Jun 03,2018 - Last updated at Jun 03,2018

A week ago on Saturday, a modest celebration was held at Al Ahli Club, in which two NGOs: The Energy Conservation and Sustainable Environment Society and the Centre for Strategic Energy Studies awarded prizes to the winners of the art competition on the environment, which the two NGOs organised for students of public schools. The awards, were modest, consisting mainly of books on the environment presented by the author, Ayoub Abu Dayyeh. Their purpose, and indeed that of the competition was to help make children aware that they have a mission to leave the Earth a better place than they found it.

It all started some time ago, when Abu Dayyeh told me with considerable distress about a group of children whom he saw setting fire to a tree in a street in Amman. The children were probably acting out of boredom, but this does not change the fact that they committed an act of wanton vandalism against public property, which was particularly harmful in a country that suffers from deforestation, earth erosion and desertification. It is unacceptable that children of school age should not be aware of the need to care for the environment.
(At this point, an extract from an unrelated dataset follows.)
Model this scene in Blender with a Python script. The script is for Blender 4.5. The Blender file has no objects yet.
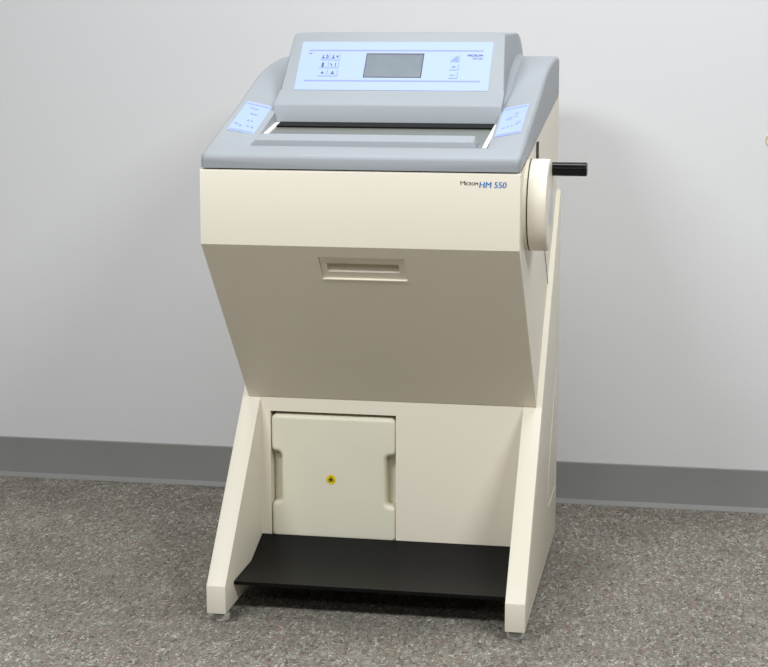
import bpy, bmesh, math
from mathutils import Vector, Matrix

S = bpy.context.scene
COL = S.collection

# ------------------------------------------------------------------ materials
def mat(name, rgb, rough=0.5, spec=0.5, metal=0.0, noise=None, bump=None, trans=0.0, sss=0.0, coat=0.0):
    m = bpy.data.materials.new(name); m.use_nodes = True
    nt = m.node_tree; b = nt.nodes['Principled BSDF']
    b.inputs['Base Color'].default_value = (*rgb, 1)
    b.inputs['Roughness'].default_value = rough
    b.inputs['Specular IOR Level'].default_value = spec
    b.inputs['Metallic'].default_value = metal
    b.inputs['Transmission Weight'].default_value = trans
    b.inputs['Coat Weight'].default_value = coat
    if sss:
        b.inputs['Subsurface Weight'].default_value = sss
        b.inputs['Subsurface Radius'].default_value = (0.02, 0.018, 0.012)
        b.inputs['Subsurface Scale'].default_value = 1.0
    tc = nt.nodes.new('ShaderNodeTexCoord')
    if noise:
        sc, amt = noise
        n = nt.nodes.new('ShaderNodeTexNoise'); n.inputs['Scale'].default_value = sc
        n.inputs['Detail'].default_value = 4
        nt.links.new(tc.outputs['Object'], n.inputs['Vector'])
        mr = nt.nodes.new('ShaderNodeMapRange')
        mr.inputs['From Min'].default_value = 0.3; mr.inputs['From Max'].default_value = 0.7
        mr.inputs['To Min'].default_value = 1 - amt; mr.inputs['To Max'].default_value = 1 + amt
        nt.links.new(n.outputs['Fac'], mr.inputs['Value'])
        mx = nt.nodes.new('ShaderNodeVectorMath'); mx.operation = 'SCALE'
        mx.inputs[0].default_value = rgb
        nt.links.new(mr.outputs['Result'], mx.inputs['Scale'])
        nt.links.new(mx.outputs['Vector'], b.inputs['Base Color'])
    if bump:
        sc, st, dist = bump
        n2 = nt.nodes.new('ShaderNodeTexNoise'); n2.inputs['Scale'].default_value = sc
        n2.inputs['Detail'].default_value = 3
        nt.links.new(tc.outputs['Object'], n2.inputs['Vector'])
        bp = nt.nodes.new('ShaderNodeBump'); bp.inputs['Strength'].default_value = st
        bp.inputs['Distance'].default_value = dist
        nt.links.new(n2.outputs['Fac'], bp.inputs['Height'])
        nt.links.new(bp.outputs['Normal'], b.inputs['Normal'])
    return m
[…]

When I was a schoolboy, environmental issues were on the agenda of very few specialists. Our source of information was the Ministry of Education syllabus, which taught us that Jordan was so fertile, it used to be the principal source of wheat for Rome, until the Ottomans felled all the trees to run the Hijaz railway. 

Sources with greater concern for facts acknowledge that Jordan used to be verdant in the days of the Nabateans, roughly in the 4th century BCE. But as the population grew beyond the land’s carrying capacity, overgraing and over-logging caused desertification which, combined with a series of earthquakes in the Byzantine and early Islamic eras, devastated Jordan’s agricultural base.

To reverse this damage, Jordan launched an ambitious reforestation programme in the 1960s. Sadly, however, it is much easier to create a desert than a forest. No matter how many saplings are planted, goats devastate them within minutes. And to make things worse, Jordanian picnickers, when they finish, tip their charcoal grill over and leave without making sure to put out the fire completely.

Jordan will never be able to reverse the damage to its environment without the active participation of the public. This country needs a persistent long-term information campaign to teach good social habits. Children and their parents should learn that, when they go on a picnic, the only thing they should take away is photographs and the only thing they should leave behind is their footprints. 

Before anyone says that there are more important issues on which Jordan should concentrate, there are not. Nothing is more important than keeping our planet fit for human life and to this end, every little bit helps. 

We should never doubt that a small group of thoughtful, committed citizens can change the world; indeed, it is the only thing that ever has.